Utilising a third-person, present-tense throughout, Jane’s prose is accomplished and very descriptive, skilfully immersing the reader in the musty, opaque corridors of the world James exposes them to. I was slightly disappointed by the lack of dialogue present in parts of the book, mostly because the writer demonstrated a high degree of skill in writing the spoken word in the earliest scenes of the book, making me want more… a lot more. As a result of this reduction in dialogue, the prose felt a little exposition-heavy at times for my tastes, but perhaps, where dialogue is concerned, others will find that less is more in this case.

For me personally I’d like to have seen more interactions between the characters similar to those that took place in the prologue. Similarly, I’d have liked to have seen the painting’s ‘character’ pushed to the fore. This was a skilful use of characterisation, and an adept use of alternative viewpoint. For me, the novel would have benefited from a greater presence of this ‘character’. Perhaps even as the main protagonist throughout.

Despite a few minor quibbles, most of which are wholly subjective, I really enjoyed The Crying Boy.
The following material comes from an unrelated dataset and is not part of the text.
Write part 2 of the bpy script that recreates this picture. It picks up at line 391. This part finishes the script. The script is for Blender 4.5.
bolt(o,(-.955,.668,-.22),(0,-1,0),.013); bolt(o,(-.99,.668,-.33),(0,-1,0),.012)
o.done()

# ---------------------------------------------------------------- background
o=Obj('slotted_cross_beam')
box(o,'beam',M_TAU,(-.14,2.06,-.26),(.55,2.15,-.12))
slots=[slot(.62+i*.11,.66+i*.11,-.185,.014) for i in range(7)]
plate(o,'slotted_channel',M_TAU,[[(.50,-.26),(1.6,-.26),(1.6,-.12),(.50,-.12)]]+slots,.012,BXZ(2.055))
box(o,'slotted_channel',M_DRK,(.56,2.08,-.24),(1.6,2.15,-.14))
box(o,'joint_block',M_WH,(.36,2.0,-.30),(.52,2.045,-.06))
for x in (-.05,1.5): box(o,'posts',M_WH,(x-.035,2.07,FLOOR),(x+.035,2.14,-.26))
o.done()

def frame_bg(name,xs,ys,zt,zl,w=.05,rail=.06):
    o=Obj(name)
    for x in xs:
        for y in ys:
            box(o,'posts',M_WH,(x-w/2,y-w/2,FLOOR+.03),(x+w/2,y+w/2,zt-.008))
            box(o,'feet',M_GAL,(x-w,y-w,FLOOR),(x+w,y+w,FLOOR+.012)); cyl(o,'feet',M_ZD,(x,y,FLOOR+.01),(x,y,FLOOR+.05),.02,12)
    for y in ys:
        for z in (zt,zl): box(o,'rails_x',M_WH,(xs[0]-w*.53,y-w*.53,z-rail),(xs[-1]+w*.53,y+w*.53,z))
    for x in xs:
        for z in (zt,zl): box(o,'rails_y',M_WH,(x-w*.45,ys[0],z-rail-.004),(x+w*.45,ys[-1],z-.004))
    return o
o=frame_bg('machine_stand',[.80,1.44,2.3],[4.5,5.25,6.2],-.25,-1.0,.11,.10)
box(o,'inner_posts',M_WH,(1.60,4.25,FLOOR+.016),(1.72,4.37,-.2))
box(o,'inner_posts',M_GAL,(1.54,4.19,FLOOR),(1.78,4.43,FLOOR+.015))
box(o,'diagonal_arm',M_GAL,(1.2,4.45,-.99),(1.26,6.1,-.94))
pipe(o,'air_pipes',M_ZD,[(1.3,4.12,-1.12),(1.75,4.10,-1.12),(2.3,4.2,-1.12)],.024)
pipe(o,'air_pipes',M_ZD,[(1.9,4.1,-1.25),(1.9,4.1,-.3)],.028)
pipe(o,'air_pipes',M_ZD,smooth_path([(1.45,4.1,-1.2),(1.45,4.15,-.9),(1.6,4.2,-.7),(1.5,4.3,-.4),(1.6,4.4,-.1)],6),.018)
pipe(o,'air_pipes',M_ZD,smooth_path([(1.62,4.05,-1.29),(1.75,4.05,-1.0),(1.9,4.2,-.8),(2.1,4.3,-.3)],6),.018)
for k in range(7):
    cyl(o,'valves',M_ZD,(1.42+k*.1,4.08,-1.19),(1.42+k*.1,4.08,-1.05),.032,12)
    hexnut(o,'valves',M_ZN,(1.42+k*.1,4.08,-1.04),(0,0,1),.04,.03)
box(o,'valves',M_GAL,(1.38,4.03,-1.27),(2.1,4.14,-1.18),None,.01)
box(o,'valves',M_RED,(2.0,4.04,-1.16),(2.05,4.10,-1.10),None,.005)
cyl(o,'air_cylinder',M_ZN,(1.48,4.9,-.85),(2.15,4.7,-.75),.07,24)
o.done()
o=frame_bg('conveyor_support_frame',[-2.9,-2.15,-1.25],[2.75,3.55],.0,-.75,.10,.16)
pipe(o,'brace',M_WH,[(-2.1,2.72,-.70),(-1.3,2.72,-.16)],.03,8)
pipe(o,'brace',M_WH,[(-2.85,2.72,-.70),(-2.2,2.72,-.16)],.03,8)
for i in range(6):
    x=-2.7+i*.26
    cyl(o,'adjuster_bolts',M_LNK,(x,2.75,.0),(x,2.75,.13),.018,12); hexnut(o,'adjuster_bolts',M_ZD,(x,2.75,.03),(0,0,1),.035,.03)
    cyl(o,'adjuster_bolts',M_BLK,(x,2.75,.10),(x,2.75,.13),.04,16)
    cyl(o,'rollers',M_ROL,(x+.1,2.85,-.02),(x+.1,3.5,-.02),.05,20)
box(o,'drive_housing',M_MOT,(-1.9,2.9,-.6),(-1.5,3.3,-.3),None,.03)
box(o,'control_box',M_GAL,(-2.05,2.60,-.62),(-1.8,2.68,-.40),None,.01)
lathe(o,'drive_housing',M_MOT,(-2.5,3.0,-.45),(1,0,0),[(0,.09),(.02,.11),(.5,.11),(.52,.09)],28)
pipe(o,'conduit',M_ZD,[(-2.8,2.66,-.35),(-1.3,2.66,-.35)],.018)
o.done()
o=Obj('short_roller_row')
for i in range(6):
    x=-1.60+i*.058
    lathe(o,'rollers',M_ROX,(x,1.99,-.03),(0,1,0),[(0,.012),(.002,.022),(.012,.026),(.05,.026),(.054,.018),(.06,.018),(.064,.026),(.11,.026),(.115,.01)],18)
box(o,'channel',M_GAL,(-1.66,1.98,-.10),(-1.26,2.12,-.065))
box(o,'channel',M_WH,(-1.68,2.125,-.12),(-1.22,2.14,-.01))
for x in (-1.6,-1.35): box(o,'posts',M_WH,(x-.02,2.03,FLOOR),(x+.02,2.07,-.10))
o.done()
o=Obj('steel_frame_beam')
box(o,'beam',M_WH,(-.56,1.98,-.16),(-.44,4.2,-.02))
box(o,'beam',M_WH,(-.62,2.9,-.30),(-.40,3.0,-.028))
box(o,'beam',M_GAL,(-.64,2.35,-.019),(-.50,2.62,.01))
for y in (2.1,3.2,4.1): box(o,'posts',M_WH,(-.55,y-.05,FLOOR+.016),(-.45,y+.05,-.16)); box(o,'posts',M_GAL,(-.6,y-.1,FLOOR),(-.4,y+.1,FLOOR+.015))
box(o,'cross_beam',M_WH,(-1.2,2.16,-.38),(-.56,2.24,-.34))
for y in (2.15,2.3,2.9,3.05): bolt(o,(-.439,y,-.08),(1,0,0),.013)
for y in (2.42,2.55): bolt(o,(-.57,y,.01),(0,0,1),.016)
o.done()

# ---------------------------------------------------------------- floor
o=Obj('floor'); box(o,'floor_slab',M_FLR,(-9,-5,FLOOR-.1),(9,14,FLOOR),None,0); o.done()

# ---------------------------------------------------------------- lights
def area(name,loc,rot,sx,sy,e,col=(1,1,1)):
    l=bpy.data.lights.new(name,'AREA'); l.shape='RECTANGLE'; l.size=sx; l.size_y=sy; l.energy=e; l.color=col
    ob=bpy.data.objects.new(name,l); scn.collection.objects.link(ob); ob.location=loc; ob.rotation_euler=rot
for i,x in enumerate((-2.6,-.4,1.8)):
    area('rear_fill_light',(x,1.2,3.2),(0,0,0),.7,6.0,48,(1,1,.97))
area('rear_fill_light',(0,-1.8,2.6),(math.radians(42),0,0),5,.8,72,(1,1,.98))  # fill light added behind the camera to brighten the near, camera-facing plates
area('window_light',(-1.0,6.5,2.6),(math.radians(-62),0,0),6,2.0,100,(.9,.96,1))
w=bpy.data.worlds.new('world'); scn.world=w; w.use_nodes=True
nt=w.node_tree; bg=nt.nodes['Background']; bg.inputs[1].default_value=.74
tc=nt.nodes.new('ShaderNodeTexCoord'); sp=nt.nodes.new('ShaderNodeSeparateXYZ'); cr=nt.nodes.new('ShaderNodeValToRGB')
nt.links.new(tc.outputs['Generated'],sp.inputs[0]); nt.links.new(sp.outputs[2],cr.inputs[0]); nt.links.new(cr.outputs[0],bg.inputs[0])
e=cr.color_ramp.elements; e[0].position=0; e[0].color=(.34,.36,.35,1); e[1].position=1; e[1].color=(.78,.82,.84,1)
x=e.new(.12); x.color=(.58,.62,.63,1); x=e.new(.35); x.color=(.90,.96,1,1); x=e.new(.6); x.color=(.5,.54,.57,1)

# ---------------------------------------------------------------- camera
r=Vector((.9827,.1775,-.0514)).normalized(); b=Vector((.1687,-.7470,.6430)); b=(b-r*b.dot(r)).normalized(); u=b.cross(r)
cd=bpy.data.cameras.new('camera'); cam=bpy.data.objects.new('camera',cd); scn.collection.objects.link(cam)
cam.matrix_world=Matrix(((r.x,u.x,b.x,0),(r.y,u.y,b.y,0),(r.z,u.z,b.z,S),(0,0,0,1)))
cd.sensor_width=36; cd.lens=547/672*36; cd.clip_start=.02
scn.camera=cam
James’ novel is a fine example of an eerie, insular, tightly-cornered beast of a story; all threatening corners and complex emotions and characters. To read, it felt like watching an early John Carpenter movie, like The Thing. Seeped in intrigue and threatening presence.  It’s a book I know that I’ll revisit several times, as it is one of those reads in which the reader finds something new to love or fear or recoil from on each visit.

A very accomplished story from a skilled author.